Les heures supplémentaires

Dans le code du travail aujourd’hui, la majoration actuelle des heures supplémentaires est déjà de 25 % pour les huit premières heures, 50 % ensuite. De même, il existe aussi un plancher de 10 % en cas d’accord d’entreprise ou de branche. Les heures supplémentaires sont décomptées à la semaine, un an maximum.


Dans le projet de loi, les heures supplémentaires au-delà des 35 heures ouvrent droit à « une majoration salariale ou, le cas échéant, à un repos compensateur équivalent ». Cette majoration est par défaut de 25 % du salaire pour les huit premières heures, 50 % ensuite. Un accord d’entreprise ou, « à défaut », de branche, peut revoir cette majoration, avec un plancher de 10 % minimum. Par ailleurs, les heures supplémentaires peuvent être décomptées (payées ou posées en récupérations) sur une période de trois ans maximum, uniquement si un accord de branche l’autorise (alors qu’un seul accord d’entreprise pouvait suffire dans la première version du texte. En cas de « décision unilatérale » de l’employeur, cette période de référence est de neuf semaines (contre seize semaines prévues dans la première version du texte).

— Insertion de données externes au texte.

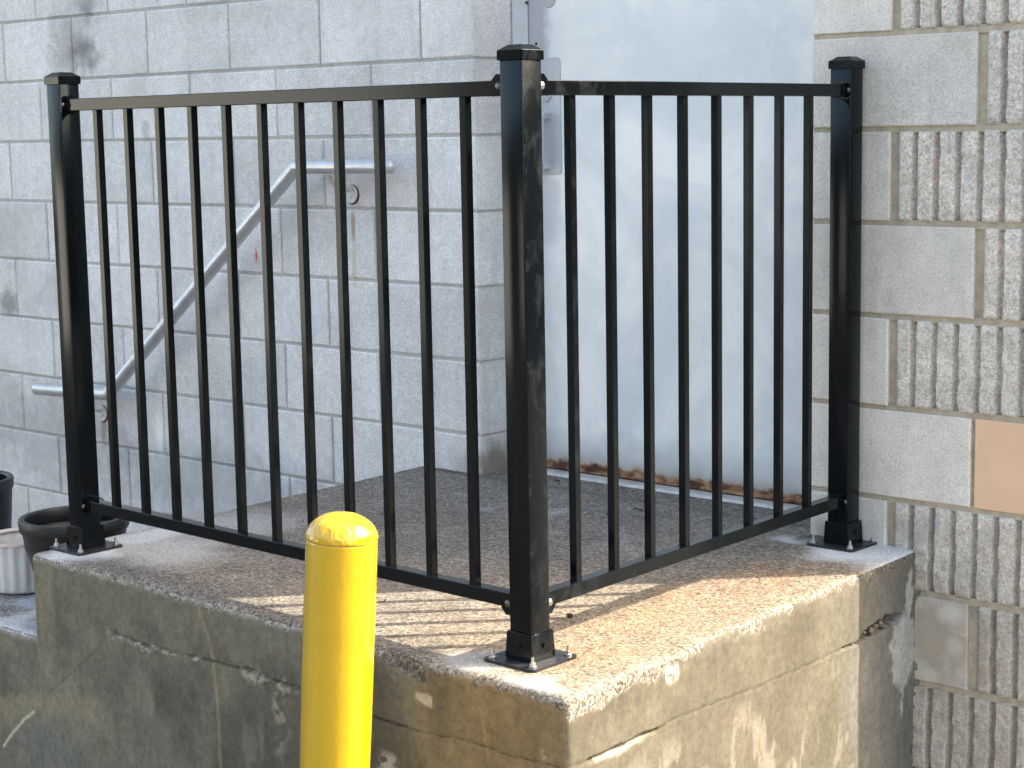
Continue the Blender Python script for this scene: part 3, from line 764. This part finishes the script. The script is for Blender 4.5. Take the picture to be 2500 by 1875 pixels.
# right face
B, Z = np.meshgrid(ax(0, LBd, .0040), zs, indexing='ij'); A = np.full_like(B, LA)
dep, agg, colr = feat_right(B, Z)
a2, b2, z2, nx, ny, nz = round_box(A, B, Z, (1, 0, 0), None, None)
edge = sstep(0, .012, -Z) * sstep(0, .012, B)
rr = rough(A, B, Z); rr2 = rr * (1 - .55 * edge) - dep * edge + (fbm(A, B, Z, 190, 2) - .5) * .0018 * (1 - sstep(0, .012, -Z))
a2 = a2 + nx * rr2; b2 = b2 + ny * rr2; z2 = z2 + nz * rr2
P = np.concatenate([mapxy(a2, b2), z2[..., None]], -1) + OFF
bw_ = .012 + .022 * (1 - sstep(.10, .45, B)); agg = np.maximum(agg, 1 - sstep(bw_ - .008, bw_ + .008, -Z + (fbm(A, B, Z, 30, 4) - .5) * .06)) * .97
link('right_face', grid_mesh('right_face', P, colr, {'agg': agg, 'agb': np.full_like(agg, .62) - .20 * sstep(1.0, 1.02, B)}, flip=False), M_side, land)
# left face
B, Z = np.meshgrid(ax(0, LBd, .012), np.linspace(GZ, 0, 66), indexing='ij'); A = np.zeros_like(B)
dep, agg, colr = feat_front(B + 3.0, Z)
a2, b2, z2, nx, ny, nz = round_box(A, B, Z, (-1, 0, 0), None, None)
rr = rough(A, B, Z); a2 = a2 + nx * rr; b2 = b2 + ny * rr; z2 = z2 + nz * rr
P = np.concatenate([mapxy(a2, b2), z2[..., None]], -1) + OFF
link('left_face', grid_mesh('left_face', P, colr, {'agg': agg * 0, 'agb': agg * 0 + 1}, flip=True), M_side, land)
# sill area inside the door recess
A, B = np.meshgrid(np.linspace(XC - .01, XR + .02, 220), np.linspace(1.2195, 1.43, 45), indexing='ij')
P = np.stack([A + .62, B - .54, (fbm(A, B, A * 0, 130, 3) - .5) * .003 - GZ], -1)
link('sill_surface', grid_mesh('sill_surface', P, np.ones(A.shape + (3,)) * np.array([.50, .47, .44]), {'dust': np.zeros_like(A)}), M_top, land)

# rubble in the hole
RU = FR + (RT - FR) / LBd * 1.12
rub = bmesh.new()
for i in range(26):
    s_ = random.uniform(1.03, 1.16); p = FR + (RT - FR) / LBd * s_
    rad = random.uniform(.003, .0065)
    bmesh.ops.create_icosphere(rub, subdivisions=1, radius=rad, matrix=Matrix.Translation((p[0] - random.uniform(.008, .022) + .62, p[1] - .54, -.146 + random.uniform(0, .009) + (s_ - 1.03) * .03 - GZ)) @ Matrix.Rotation(random.random() * 3, 4, 'X') @ Matrix.Diagonal((1, 1.3, .8, 1)))
ro = link('rubble', bm_mesh('rubble', rub), mat_simple('brown_rubble', (.20, .15, .11), .9, var=.5, vs=90), land); ro['kind'] = 'stuff'
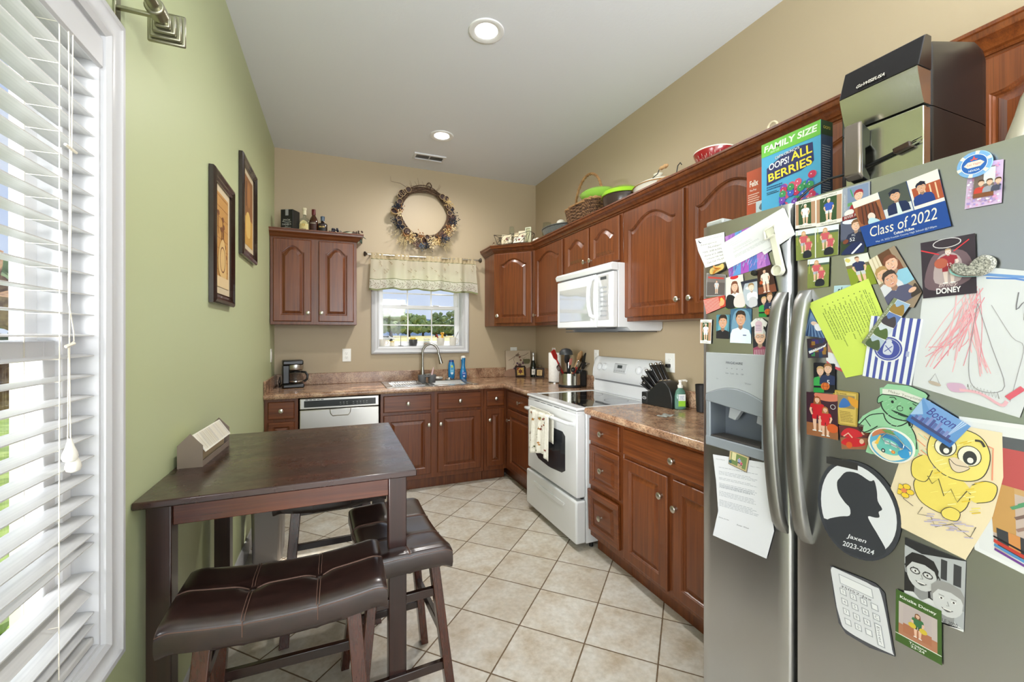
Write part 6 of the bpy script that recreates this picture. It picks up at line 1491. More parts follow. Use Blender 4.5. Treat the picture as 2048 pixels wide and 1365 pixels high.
# ------------------------------------------------------------------ papers, photos and magnets on the refrigerator doors
def door_pt(q): p = at(q[0], q[1], x=FX); return Vector((0, p.y, p.z))
GRPH = 'photos and papers on the refrigerator doors'
def sheet(name, label, cat, fr, k, col, fn=None, outline=None, rounded=0, th=.0004, rough=.5):
    TL, TR, BR, BL = [door_pt(q) for q in fr]; c = (TL+TR+BR+BL)/4; c.x = 0
    A = ((TR-TL).length+(BR-BL).length)/((TL-BL).length+(TR-BR).length)
    def P(x, y):
        s = x/A; p = (BL*(1-s)+BR*s)*(1-y)+(TL*(1-s)+TR*s)*y; return p-c
    if outline: pts = [door_pt(q)-c for q in outline]
    elif rounded:
        r = rounded; pts = []
        for cx, cy_, a0 in ((A-r, 1-r, 0), (r, 1-r, 90), (r, r, 180), (A-r, r, 270)):
            for i in range(5): a_ = rad(a0+22.5*i); pts.append(P(cx+r*cos(a_), cy_+r*sin(a_)))
    else: pts = [P(0,0), P(A,0), P(A,1), P(0,1)]
    base = -.0006-.0010*k; m = MB()
    m.prism([(p.y, p.z) for p in pts], base+th*.0, base-th, 'x')
    a = Art(P, (-1, 0, 0), m, [flat(col, rough)], lift=-base+th, step=.00002, clip=(0, 0, A, 1))
    a.A = A
    if fn: fn(a, A)
    o = m.build(name, a.mats, loc=(FX, c.y, c.z), fix=False); tag(o, label, cat); return o
def solid_on_door(name, label, cat, q, k): p = door_pt(q); t = thing(name, label, cat, (FX-.0006-.001*k, p.y, p.z)); return t
SKN, SK2 = (226,184,158), (206,158,128)
# --- freezer door
def f(a, A):
    a.text('Emergency', A*.42, .74, .07, (110,104,104), A*.62, shear=.2); a.text('Numbers', A*.62, .62, .07, (110,104,104), A*.52, shear=.2); a.ell(A*.13,.88,.05,.06,(50,54,66)); a.ell(A*.16,.90,.05,.05,(236,236,236)); a.text('SOUTHERN TENNESSEE', A*.58,.895,.045,(150,156,172),A*.7)
    for i, s_ in enumerate(('TMS 308-6354', 'Home 615-3886', 'CamKaylee 308-7664', 'Cam Cell 775-97')): a.text(s_, A*(.10+.02*i), .49-i*.12, .06, (96,92,92), A*.78, shear=.2, anchor='l')
sheet('note', 'white handwritten emergency number note at top left of freezer door', 'note', [(1391.7,478.6),(1449.2,464.5),(1451.5,524.3),(1411.7,536)], 1, (236,236,234), f, outline=[(1391.7,478.6),(1449.2,464.5),(1451.5,524.3),(1411.7,536),(1397,502)])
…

La principale remarque des participants concerne le temps à légiférer sur les heures supplémentaires sans aborder la question du partage de temps de travail. Les 35 heures n’ont pas été assez défendues, en particulier par le Parti Socialiste.

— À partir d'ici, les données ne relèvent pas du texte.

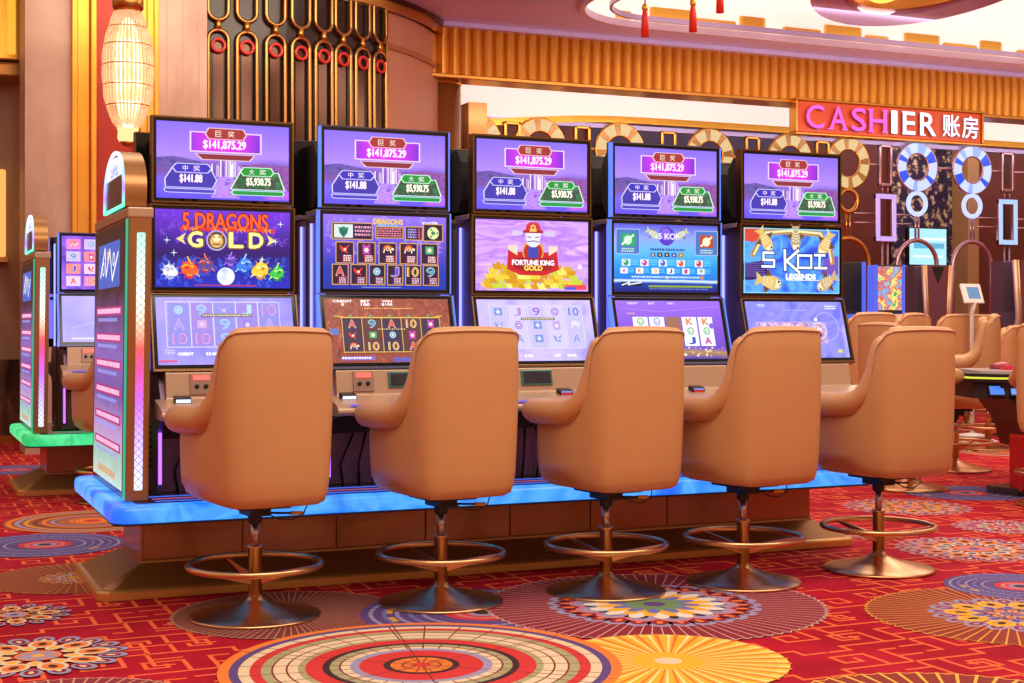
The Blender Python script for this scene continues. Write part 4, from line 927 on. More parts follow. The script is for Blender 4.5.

Accord d’entreprise vs accord de branche : l’inversion des normes

On n’a vu plus haut que l’accord d’entreprise pouvait être moins favorable à l’employé que l’accord de branche pour le temps de travail et pour la rémunération des heures supplémentaires.

En outre, la validation d’un accord d’entreprise est modifiée, ainsi que le référendum d’entreprise.

Actuellement, pour qu’un accord soit validé, il doit recueillir les signatures de syndicats représentant au moins 30 % des suffrages exprimés aux dernières élections.


Dans le projet de loi, pour qu’un accord d’entreprise soit validé, il doit être signé par des syndicats représentant au moins 50 % des salariés (en prenant comme référence les suffrages exprimés lors du premier tour des élections syndicales). Si ce seuil n’est pas atteint, une ou des organisation(s) syndicale(s) représentant entre 30 et 50 % des salariés peuvent demander un référendum interne dans un délai d’un mois.

C’est le point le plus important de la loi ! Il conditionne le reste. Étant donné que de nombreux salariés ont déjà du mal à négocier certains aménagements de leur travail pour conserver leur vie personnelle, comment penser que les négociations d’entreprises pourront être plus avantageuses que les accords de branches ? Et sans compter les distorsions de concurrence que cela peut engendrer entre des entreprises d’un même secteur et donc, un alignement des normes sociales par le bas (Cf. l’interview d’Anthony Gratacos).

L’article 21 sur le Compte Personnel d’Activité

Dans le code du travail actuellement en vigueur, les droits à la formation et le compte de prévention de la pénibilité coexistent séparément.

Dans le projet de loi, le texte prévoit le rassemblement des comptes formation et pénibilité. Il ne prévoit pas, pour l’instant, d’y inclure les droits au chômage ou le compte épargne­temps, comme cela avait été un temps envisagé. La réforme liste des activités bénévoles qui ouvrent le droit à vingt heures supplémentaires, comme le service civique ou le bénévolat dans certaines associations.

Ce texte ne change pas fondamentalement les choses en fusionnant dans un compte personnel d’activité les anciens comptes formation et pénibilité. La seule avancée identifiée est la préservation des droits acquis, même en changeant de statut (passage d’un poste du public au privé et inversement) et qu’il concerne réellement toutes les personnes, quel que soit leur statut. En conclusion, ce texte est donc très loin de la sécurité mise en place au Danemark par exemple (Cf. vidéo).

En conclusion, un débat initié et animé par Ariane Tichit

La flexisécurité (comme illustrée dans le documentaire au Danemark) est avantageuse dans le contexte capitaliste, car il sécurise les humains face à la flexibilité pour les employeurs. En effet, ces derniers pourraient être tentés (et c’est malheureusement trop souvent le cas) de ne considérer que les emplois créés ou supprimés, alors que c’est bien des humains (et leur vie) qui subissent la flexibilité. La loi El Khomri n’apporte rien pour la sécurité pendant les périodes de chômage. Cependant, au Danemark, le modèle commence à être revu car il a un coût en terme de charges sociales et que, malheureusement, les entreprises deviennent moins compétitives, induisant un nivellement par le bas.

Le capitalisme considère le travail comme un coût. On est plutôt tenté de dire que les capitalistes volent aux travailleurs la valeur ajoutée. Il est souligné qu’une solution est de rompre la propriété des outils de production, comme le montre le succès des SCOP.

Une discussion a ensuite émergé à propos de l’opposition entre résister / lutter et agir / construire, pour finalement conclure que l’un n’excluait pas l’autre, et que les deux étaient nécessaires pour trouver un système plus juste pour tous, et en tout cas, une proposition de réforme du code du travail plus équilibrée pour les travailleurs, quel que soit leur statut.